I am aware that what I have said in this post about my own porn addiction will be startling to quite a few people. It may lose me a few friends, endanger my future job prospects, tarnish my public image. (What public image? :P ) But I think that this is important. I think that secrets are poisonous, and addictions can be deadly. This is one that I want to get out of, and want other people to get out of as well. By and large, a lot that you know about me is still true. I'm just struggling with much more than you'd realise. 

This dual post (mainly the second; the first was a necessary lead-up, so that I could actually get into the mind frame to write about it) was largely inspired by this article, which expands upon and clarifies a couple of the points I made earlier (warning; not for kids, and quite possibly NSFW). Definitely worth a read.

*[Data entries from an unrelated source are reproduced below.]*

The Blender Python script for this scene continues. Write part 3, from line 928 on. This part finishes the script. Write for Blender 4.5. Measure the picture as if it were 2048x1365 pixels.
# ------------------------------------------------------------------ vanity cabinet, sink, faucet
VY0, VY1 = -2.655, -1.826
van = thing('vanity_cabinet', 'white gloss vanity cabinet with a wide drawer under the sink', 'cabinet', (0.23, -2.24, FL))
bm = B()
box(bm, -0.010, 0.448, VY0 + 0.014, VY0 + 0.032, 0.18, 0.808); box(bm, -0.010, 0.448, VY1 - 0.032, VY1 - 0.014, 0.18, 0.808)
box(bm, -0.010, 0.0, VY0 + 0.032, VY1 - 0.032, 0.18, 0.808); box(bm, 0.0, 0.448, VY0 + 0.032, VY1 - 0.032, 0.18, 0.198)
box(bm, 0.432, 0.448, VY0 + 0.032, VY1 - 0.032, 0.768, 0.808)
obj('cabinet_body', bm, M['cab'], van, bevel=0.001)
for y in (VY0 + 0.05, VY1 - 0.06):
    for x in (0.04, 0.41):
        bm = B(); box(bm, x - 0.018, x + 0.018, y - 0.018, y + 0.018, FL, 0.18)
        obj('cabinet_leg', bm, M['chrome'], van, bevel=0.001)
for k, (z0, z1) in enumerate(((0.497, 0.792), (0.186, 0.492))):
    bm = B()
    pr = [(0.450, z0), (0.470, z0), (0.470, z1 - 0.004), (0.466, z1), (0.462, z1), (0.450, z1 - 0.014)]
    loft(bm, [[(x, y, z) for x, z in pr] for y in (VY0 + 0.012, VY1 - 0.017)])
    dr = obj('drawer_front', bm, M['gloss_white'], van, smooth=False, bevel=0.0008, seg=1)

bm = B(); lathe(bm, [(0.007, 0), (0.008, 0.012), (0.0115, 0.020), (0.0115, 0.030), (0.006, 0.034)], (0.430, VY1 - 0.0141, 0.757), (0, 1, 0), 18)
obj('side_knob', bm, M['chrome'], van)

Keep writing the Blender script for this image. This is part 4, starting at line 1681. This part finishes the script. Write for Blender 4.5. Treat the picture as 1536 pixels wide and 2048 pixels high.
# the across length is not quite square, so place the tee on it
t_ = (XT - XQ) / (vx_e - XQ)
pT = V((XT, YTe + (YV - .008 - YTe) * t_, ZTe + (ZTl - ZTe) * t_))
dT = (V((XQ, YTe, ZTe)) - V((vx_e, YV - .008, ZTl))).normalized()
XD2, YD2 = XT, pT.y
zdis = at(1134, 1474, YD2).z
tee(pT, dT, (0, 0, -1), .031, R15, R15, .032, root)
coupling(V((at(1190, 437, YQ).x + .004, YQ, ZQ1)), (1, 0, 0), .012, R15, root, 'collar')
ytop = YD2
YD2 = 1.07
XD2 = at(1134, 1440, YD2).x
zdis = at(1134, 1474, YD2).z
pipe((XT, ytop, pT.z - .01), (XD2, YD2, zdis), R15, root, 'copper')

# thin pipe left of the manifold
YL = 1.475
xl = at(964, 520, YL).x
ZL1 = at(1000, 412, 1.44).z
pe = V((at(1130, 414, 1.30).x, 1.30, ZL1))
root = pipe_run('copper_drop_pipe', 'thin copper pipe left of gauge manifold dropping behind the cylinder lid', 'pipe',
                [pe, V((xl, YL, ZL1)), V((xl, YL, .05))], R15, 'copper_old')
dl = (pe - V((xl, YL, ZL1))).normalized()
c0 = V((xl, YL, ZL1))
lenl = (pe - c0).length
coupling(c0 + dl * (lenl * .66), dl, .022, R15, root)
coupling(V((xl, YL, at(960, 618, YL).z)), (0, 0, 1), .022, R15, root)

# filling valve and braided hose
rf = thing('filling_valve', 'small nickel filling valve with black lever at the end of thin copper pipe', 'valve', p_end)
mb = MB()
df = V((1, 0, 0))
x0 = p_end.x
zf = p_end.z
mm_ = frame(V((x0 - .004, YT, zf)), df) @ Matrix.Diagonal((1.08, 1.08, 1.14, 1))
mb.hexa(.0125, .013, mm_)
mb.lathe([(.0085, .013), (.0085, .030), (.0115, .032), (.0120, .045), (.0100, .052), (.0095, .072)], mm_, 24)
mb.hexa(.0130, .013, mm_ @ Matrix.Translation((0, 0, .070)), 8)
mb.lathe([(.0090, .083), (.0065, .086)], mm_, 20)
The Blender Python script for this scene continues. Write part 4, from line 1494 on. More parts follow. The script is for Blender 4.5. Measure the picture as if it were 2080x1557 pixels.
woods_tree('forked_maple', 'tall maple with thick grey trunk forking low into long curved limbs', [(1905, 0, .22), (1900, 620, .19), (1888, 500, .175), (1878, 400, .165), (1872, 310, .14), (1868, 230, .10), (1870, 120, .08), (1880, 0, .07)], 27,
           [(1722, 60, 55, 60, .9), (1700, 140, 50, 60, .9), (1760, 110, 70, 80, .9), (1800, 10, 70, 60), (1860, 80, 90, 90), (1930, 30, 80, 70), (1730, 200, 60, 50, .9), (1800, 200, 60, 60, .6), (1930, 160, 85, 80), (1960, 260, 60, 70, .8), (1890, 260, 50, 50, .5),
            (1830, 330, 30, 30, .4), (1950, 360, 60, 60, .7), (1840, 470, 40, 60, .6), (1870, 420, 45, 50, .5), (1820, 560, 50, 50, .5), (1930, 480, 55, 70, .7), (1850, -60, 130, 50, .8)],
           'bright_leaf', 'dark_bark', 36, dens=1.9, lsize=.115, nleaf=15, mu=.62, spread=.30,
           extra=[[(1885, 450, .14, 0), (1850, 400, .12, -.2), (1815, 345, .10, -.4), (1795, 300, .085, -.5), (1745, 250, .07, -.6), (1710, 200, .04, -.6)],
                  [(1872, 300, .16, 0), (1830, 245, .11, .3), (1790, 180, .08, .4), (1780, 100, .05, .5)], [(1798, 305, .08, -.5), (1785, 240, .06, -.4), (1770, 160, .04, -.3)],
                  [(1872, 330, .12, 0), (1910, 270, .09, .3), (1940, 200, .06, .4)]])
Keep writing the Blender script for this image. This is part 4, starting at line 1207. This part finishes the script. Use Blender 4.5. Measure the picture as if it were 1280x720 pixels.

UPDATE: Writing this now from the present day, three years and three weeks (almost exactly) after I originally wrote this. When I wrote this, I had talked about it to a grand total of eight or nine people. A few months on, I doubled that almost instantly; and these days, it's something that I talk about relatively openly (though still choosing my audience). It's been rather a long journey (which I wrote a poem about, by the way!), and not an easy one. And it's one that's still going, big time. I've been struggling over these last few months more than I have since....well, probably since I wrote this! But I'm still doing a lot better than I was before I started opening up to people. And knowing that I'm living without secrets - is pretty darn awesome, let me tell you. :) So why am I sharing this now? Because it's still a major issue. It's getting a bit more press and traction these days, but much too little for what we need to make a decent dent in this. It's a big issue. Let's start getting to work on it.